Lutnick also emphasised that the Indian agriculture sector “has to open up. It can’t just stay closed.”
“You have to act smarter when your most important trading partner (India-US bilateral trade touched a record $118.2 billion in the last financial year) is on the other side of the table. You can’t just say, oh its off the table. The right way to do business is to put everything on the table, but do it smartly, thoughtfully.
“Maybe certain products have quotas, maybe certain products have limits, maybe certain products you do in certain ways, and then we do the same thing on the other side, and we craft an agreement that is sensible between the two of us,” he said.
“Your government truly understands your market, and we understand ours. And the key is to try to find that place. So, yes, the Indian market for agriculture, it has to open up. It can’t just stay closed,” he asserted.
Apart from the issue of a trade agreement, Lutnick also touched upon India’s age-old defence ties with Soviet Union/Russia. He was emphatic in remarking that “India has historically bought significant amounts of its military equipment from Russia, and we think that is something that needs to end.”
He also stressed that US sees India’s involvement in the BRICS as an irritant. “India is the ‘I’ in BRICS, trying to create a currency to replace the dollar as the global economic currency.
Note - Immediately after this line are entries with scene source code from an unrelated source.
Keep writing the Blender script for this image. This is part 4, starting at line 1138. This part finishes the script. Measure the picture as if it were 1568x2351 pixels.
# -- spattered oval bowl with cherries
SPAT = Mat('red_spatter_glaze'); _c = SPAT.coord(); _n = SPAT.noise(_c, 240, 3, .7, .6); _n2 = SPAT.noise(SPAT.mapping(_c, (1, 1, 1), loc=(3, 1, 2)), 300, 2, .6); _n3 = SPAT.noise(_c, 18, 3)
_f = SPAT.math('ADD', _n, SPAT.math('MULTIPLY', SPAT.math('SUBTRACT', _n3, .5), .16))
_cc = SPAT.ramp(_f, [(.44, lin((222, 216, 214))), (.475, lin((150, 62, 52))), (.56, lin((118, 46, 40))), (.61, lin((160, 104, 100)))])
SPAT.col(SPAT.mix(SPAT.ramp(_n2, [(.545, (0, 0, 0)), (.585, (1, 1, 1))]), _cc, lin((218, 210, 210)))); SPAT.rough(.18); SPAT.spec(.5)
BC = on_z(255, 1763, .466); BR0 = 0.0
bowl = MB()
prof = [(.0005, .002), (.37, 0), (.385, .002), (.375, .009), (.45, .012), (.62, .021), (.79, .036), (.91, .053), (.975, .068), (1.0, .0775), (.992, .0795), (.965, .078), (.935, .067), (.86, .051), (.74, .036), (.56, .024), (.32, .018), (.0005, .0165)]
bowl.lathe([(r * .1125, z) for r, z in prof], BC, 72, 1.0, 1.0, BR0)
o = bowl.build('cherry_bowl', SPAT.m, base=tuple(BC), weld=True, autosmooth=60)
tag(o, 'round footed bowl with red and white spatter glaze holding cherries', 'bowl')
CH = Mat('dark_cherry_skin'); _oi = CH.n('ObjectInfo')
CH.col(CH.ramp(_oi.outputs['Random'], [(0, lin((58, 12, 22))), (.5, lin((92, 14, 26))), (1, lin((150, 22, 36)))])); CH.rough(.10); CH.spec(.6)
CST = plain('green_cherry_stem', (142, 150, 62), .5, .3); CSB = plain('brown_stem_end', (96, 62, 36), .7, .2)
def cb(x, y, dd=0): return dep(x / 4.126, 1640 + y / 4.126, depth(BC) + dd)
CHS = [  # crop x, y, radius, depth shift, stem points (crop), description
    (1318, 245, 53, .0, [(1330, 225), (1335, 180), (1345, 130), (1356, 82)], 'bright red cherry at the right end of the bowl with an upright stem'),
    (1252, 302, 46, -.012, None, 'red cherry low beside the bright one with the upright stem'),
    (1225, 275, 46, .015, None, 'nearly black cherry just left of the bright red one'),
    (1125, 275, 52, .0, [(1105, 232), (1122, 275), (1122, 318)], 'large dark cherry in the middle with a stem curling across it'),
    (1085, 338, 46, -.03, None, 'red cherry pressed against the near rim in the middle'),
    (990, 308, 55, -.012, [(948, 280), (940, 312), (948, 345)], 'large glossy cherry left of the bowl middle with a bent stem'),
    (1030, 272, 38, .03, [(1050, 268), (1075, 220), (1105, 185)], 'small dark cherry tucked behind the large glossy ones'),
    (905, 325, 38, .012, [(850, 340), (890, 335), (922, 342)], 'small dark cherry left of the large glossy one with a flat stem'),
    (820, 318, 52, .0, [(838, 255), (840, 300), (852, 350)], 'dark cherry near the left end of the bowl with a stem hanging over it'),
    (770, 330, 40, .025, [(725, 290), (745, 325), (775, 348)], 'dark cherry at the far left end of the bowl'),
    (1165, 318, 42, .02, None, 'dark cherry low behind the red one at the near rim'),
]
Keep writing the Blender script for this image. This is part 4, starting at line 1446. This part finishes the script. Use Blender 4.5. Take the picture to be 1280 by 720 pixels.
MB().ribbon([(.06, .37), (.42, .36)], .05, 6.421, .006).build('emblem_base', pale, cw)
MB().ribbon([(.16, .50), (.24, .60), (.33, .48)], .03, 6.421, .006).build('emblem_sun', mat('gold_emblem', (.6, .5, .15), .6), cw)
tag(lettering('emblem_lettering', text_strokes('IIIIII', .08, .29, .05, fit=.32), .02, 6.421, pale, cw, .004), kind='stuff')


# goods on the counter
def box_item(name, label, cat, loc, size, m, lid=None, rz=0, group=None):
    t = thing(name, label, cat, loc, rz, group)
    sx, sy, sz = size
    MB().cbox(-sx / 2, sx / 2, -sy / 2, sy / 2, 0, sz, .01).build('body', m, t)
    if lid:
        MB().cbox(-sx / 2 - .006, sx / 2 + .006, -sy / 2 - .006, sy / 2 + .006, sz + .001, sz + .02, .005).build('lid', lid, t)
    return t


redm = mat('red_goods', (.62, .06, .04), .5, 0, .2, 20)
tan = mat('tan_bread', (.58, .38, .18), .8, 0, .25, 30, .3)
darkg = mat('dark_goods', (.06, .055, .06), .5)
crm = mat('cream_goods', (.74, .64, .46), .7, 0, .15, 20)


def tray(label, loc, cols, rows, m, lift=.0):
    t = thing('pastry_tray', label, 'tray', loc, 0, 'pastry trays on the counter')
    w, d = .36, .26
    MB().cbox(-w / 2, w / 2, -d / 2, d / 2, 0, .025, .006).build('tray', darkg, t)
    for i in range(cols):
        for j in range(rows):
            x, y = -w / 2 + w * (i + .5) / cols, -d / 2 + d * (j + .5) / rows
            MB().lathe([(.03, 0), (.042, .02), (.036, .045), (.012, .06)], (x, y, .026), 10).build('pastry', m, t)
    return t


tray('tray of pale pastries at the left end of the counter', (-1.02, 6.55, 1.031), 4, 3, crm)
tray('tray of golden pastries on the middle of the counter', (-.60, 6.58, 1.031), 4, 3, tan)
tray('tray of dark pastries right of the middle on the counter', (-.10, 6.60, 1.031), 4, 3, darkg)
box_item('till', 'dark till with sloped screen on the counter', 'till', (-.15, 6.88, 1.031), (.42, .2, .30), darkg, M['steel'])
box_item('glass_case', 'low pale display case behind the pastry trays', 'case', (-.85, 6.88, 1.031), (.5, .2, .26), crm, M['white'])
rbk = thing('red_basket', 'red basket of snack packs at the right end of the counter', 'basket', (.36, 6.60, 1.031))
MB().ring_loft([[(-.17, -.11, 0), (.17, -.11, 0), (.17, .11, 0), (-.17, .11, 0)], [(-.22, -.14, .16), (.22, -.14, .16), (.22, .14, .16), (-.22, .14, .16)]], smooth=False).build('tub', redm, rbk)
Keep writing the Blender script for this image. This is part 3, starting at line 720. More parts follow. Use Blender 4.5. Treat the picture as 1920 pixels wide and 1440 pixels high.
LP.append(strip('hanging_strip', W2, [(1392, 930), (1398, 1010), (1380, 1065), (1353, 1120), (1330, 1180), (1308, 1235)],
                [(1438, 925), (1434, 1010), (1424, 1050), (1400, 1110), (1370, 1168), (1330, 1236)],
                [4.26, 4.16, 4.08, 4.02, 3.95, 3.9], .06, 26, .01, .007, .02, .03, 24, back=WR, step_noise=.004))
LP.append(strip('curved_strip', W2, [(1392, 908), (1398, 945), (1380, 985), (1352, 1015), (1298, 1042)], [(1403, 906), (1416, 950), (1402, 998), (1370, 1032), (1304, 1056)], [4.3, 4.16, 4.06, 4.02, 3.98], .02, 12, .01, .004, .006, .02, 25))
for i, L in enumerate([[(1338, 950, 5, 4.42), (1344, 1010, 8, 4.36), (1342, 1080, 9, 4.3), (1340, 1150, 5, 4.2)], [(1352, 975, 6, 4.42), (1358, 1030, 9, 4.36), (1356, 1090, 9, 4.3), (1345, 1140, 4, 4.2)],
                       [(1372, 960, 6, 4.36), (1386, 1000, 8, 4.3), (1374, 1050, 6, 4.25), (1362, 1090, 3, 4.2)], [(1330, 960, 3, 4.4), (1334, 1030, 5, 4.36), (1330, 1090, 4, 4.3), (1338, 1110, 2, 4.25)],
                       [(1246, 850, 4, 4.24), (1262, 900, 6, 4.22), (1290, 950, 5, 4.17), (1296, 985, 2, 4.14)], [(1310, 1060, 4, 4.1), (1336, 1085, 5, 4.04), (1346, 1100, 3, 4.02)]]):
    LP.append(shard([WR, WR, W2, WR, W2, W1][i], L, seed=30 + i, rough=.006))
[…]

These kinds of things do not create the love and affection that we really, deeply feel towards India. We would like that to end, and we would like the trade to be fair,” he stated.
“We would like to create an incredible, and strong, and powerful relationship with India going forward, but those particular things for example are on the table for discussion and your tariffs which are among the highest in the world are on the table for discussion.
“But I think if we do it bilaterally between India and United States of America, and leave the noise of all the other countries, I think what you will see is we will come up with a great trade relationship with India that I think will help both India and America grow and prosper.”
He mocked at the suggestion that given India’s past experience with the US, how it could be relied upon for defence supplies, while Russia, France and United Kingdom have been more reliable, commenting “So, should you rely on France and Britain for your defence and for things that happened to you in the world! Oh, Come on! America is the greatest military and industrial complex, supplier, creator and builder in the world by so so far you would never ever suggest.
“France or the UK to be your supplier, and image choosing Russia, and yeah that would be a way to really create India’s comfort and independence! No no no! America is extraordinary. Its combat military gear is the greatest in the world, its technology is the greatest in the world.
“It is vital for India to stop listening to those silly people and come back and talk to the United States of America, which your Prime Minister did, and he did a great job when he was here. The key is, let’s form the best relationship between India and the United States, that is the key, that is important. And, that other stuff, of relying on others, is just noise,” he asserted.